S’ouvrir à l’entièreté de la Vie

Photo d'un sol de forêt

Souvent, je vais me promener le long du Rhône, sur un sentier qui trace une voie dans un bois peuplé de noisetiers, de petits chênes, de frênes, dont les troncs sont souvent enlacés par d’impressionnantes racines de lierres grimpants, ou habillés d’une mousse vert brillant. J’apprécie cette promenade où la présence des bêtes sauvages est perceptible, et où la nature semble encore vivre sa vie. En semaine, je peux marcher dans ce bois deux ou trois heures sans croiser d’être humain. Un matin, pourtant, je suis surprise de croiser une femme ; on se salue, et on se lance dans un brin de causette. Elle se plaint longuement de l’état de délabrement de ce chemin, du manque d’entretien, de ces tas de bois mort qu’on ne débarrasse pas et qui pourrissent sur place, de ces broussailles qui envahissent et empêchent le passage… Elle pointe tout ce qui me fait aimer ce bois, et j’étais triste qu’elle ne voie pas la beauté de ce lieu sauvage, où l’homme n’intervient pas lourdement, imposant sa vision d’un « beau » bois.

Notre tendance à vouloir tout contrôler

À travers sa plainte, cette femme exprimait un certain rapport de notre société à la nature, et plus largement à la vie. Un rapport qui passe par le besoin de contrôler, de maîtriser. Je me suis demandée pourquoi elle insistait tellement sur cette nécessité de « faire le ménage dans ce bois » ; j’ai senti d’abord la gêne, l’inconfort devant quelque chose qui apparaît comme chaotique, illisible, incompréhensible parce que l’homme n’y a pas tracé un dessin rassurant. Ce bois, ce n’est pas vraiment une forêt, il y a des clairières qui commencent à être envahies par les buissons, de hautes herbes sèches, des endroits que les ronces et les épineux rendent impénétrables, d’autres où l’eau a formé des petites mares qui disparaîtront avec la chaleur de l’été. La nature, quand elle n’est pas cultivée, aménagée en zones bien délimitées que l’on peut nommer avec précision et parcourir entièrement peut sembler étrangère, voire menaçante.

Et puis j’ai regardé les tas de branches qui pourrissent, les arbres déracinés et tombés que la dame me montrait comme autant d’horreurs à nettoyer. Je sentais son dégoût, et derrière ce dégoût, de l’effroi. Comme si la nature n’était acceptable qu’à un instant T, celui où tout est parfait, idéal, exempt de tout ce qui nous rappelle de près ou de loin que la vie est un mouvement, et que tout ce qui est vivant se délite et meurt.
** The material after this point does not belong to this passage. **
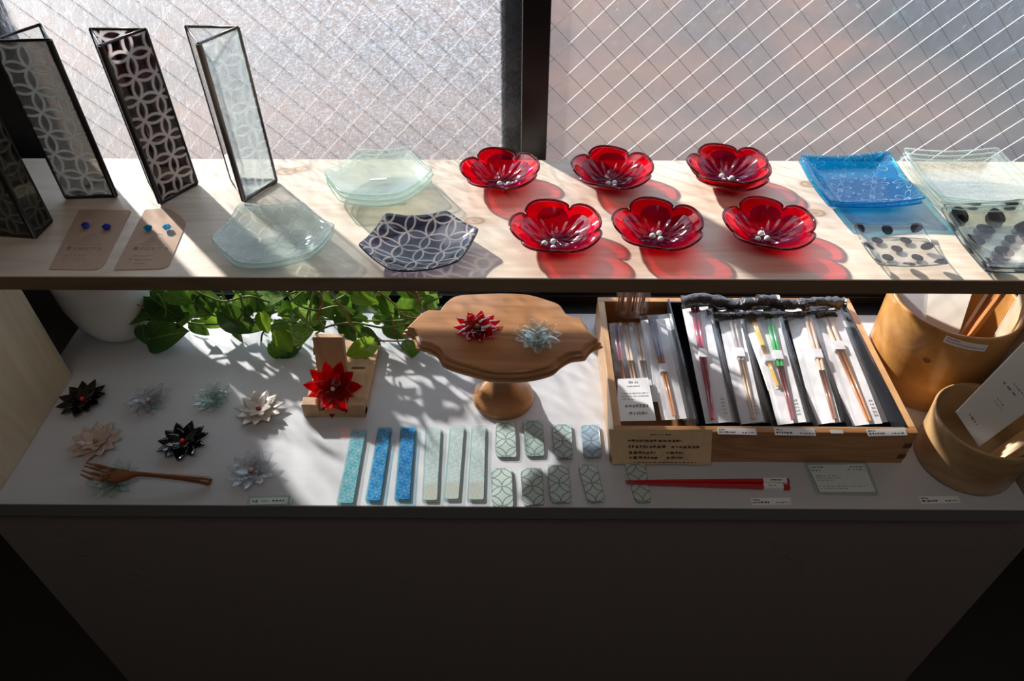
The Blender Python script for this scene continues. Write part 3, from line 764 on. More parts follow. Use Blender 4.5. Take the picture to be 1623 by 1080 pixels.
red_plate(881, 380, 104, 1.02, [(863, 386), (877, 383), (877, 393)], 'red glass flower plate in the front row with its beads off centre to the left')
red_plate(1040, 376, 94, 1.0, [(1034, 374), (1045, 370), (1047, 379)], 'red glass flower plate in the middle of the front row')
red_plate(1214, 375, 90, 1.0, [(1201, 379), (1206, 370), (1216, 378)], 'red glass flower plate at the right end of the front row')

# ---------------------------------------------------------------- lotus chopstick rests
def petal_mesh(name, L, W, th, m, curl=.25, cup=.25):
    nl, nw = 8, 4; V = []; F = []
    for side in (0, 1):
        for i in range(nl + 1):
            t = i / nl; wd = W * (math.sin(math.pi * min(1, t ** .72)) ** .8) * .5 if t < 1 else 0
            wd = max(wd, .0004)
            for j in range(nw + 1):
                s = j / nw * 2 - 1
                z = cup * abs(s) ** 2 * wd + curl * L * t * t + (th * (1 - .7 * abs(s)) * (1 - .5 * t) if side == 0 else 0)
                V.append((L * t, s * wd, z))
    n = (nl + 1) * (nw + 1)
    for side in (0, 1):
        for i in range(nl):
            for j in range(nw):
                a = side * n + i * (nw + 1) + j; F.append((a, a + nw + 1, a + nw + 2, a + 1)[::(1 if side == 0 else -1)])
    per = [i * (nw + 1) for i in range(nl + 1)] + [nl * (nw + 1) + j for j in range(1, nw + 1)] + [i * (nw + 1) + nw for i in range(nl - 1, -1, -1)] + [j for j in range(nw - 1, 0, -1)]
    for a, b in zip(per, per[1:] + per[:1]): F.append((a, a + n, b + n, b))
    return mesh(name, V, F, m, True)
PM = {}
def lotus(loc, rad, mname, bead, label, rot=0, tilt=(0, 0, 0), n_out=11, n_in=8, group='glass lotus flower chopstick rests'):
    if mname not in PM:
        PM[mname] = (petal_mesh('outer_petal', 1, .52, .07, M[mname], .06, .25), petal_mesh('inner_petal', .70, .44, .07, M[mname], .08, .25))
    root = empty('glass_flower', loc, tilt, label, 'chopstick rest', group)
    r = random.Random(label); S = rad * 1.10
    for i in range(n_out):
        o = obj('outer_petal', PM[mname][0], root, (0, 0, .002), (0, -R(10 + r.uniform(-3, 4)), rot + 2 * math.pi * i / n_out + r.uniform(-.04, .04))); o.scale = (S * r.uniform(.95, 1.04), S, S)
    for i in range(n_in):
        o = obj('inner_petal', PM[mname][1], root, (0, 0, .0045), (0, -R(22 + r.uniform(-3, 5)), rot + .25 + 2 * math.pi * i / n_in + r.uniform(-.05, .05))); o.scale = (S * r.uniform(.95, 1.04), S, S)
    if bead: obj('center_bead', BE[bead], root, (0, 0, .0105))
    return root
BE = {k: ball('center_bead', .0042, M[k]) for k in ('red_bead', 'dark_red_bead', 'gold_bead', 'peach_bead')}
def G(u, v, z=0.0): p = P(u, v, z + .006); p.z = z + .0004; return p
lotus(G(133, 635), .038, 'black_glass', 'red_bead', 'glossy black glass flower with red centre beside the left panel', .2, (R(4), R(-3), 0))
lotus(G(236, 637), .037, 'clear_flower', 'peach_bead', 'clear glass flower with peach centre between the black and aqua ones', .1)
lotus(G(337, 633), .033, 'aqua_flower', None, 'pale aqua glass flower in the back row, without a centre bead', .3)
lotus(G(411, 650), .038, 'stone_white', 'dark_red_bead', 'milky white glass flower with dark red centre', .3)
lotus(G(153, 702), .038, 'stone_pink', 'gold_bead', 'milky pink glass flower with amber centre above the wooden fork', .15)
lotus(G(290, 702), .038, 'black_glass', 'red_bead', 'glossy black glass flower with red centre above the fork handle', .35)
lotus(G(399, 748), .038, 'clear_flower', 'peach_bead', 'clear glass flower with peach centre above the small glass price tag', .25)
lotus(G(180, 763), .038, 'aqua_flower', None, 'pale green glass flower lying under the wooden fork', 0)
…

Aimer ce qui est et redevenir vivant

La souffrance de cette dame, qui est aussi la mienne, qui est aussi la nôtre, m’est apparue dans cette quête d’un monde où l’homme aurait même réussi à immobiliser la vie, à lui enlever tout mouvement et toute aspérité pour qu’elle soit indolore. Mais ce qu’il y a de tellement déchirant dans cette quête, c’est que notre désir de posséder la vie rend toute rencontre avec elle impossible. Comment la rencontrer ? Le seul moyen c’est d’apprendre à l’aimer comme elle est, de s’ouvrir à l’entièreté de la vie. On peut s’asseoir, rester immobile et accueillir son mouvement. Il est déjà là dans notre corps, dans notre respiration, dans le va-et-vient de notre souffle. Sur ce souffle, nous n’avons aucun contrôle, nous ne pouvons pas le retenir, ou si peu. Et puis il y a tout ce qui nous traverse, des pensées qui arrivent d’on ne sait où, et qui repartent comme elles sont venues, laissant parfois une empreinte dans notre corps ; il y a des sensations, parfois c’est très clair, une douleur émerge, mais souvent c’est plus diffus, mouvant. Et puis il y a toutes ces émotions, plus ou moins définies, plus ou moins marquées, qui colorent ce que nous vivons. Les frontières entre pensées, sensations, émotions sont perméables, les territoires se superposent, s’entremêlent, se répondent, s’influencent. Accueillir la vie, c’est accepter ce côté chaotique où douleurs et joies se mélangent, ce désordre apparent, cette imprévisibilité. C’est ne rien faire, ne pas céder à la tentation de chercher une cohérence en ramenant la vie aux dimensions d’un mouchoir qu’on pourrait ranger dans sa poche, se privant ainsi de sa sève.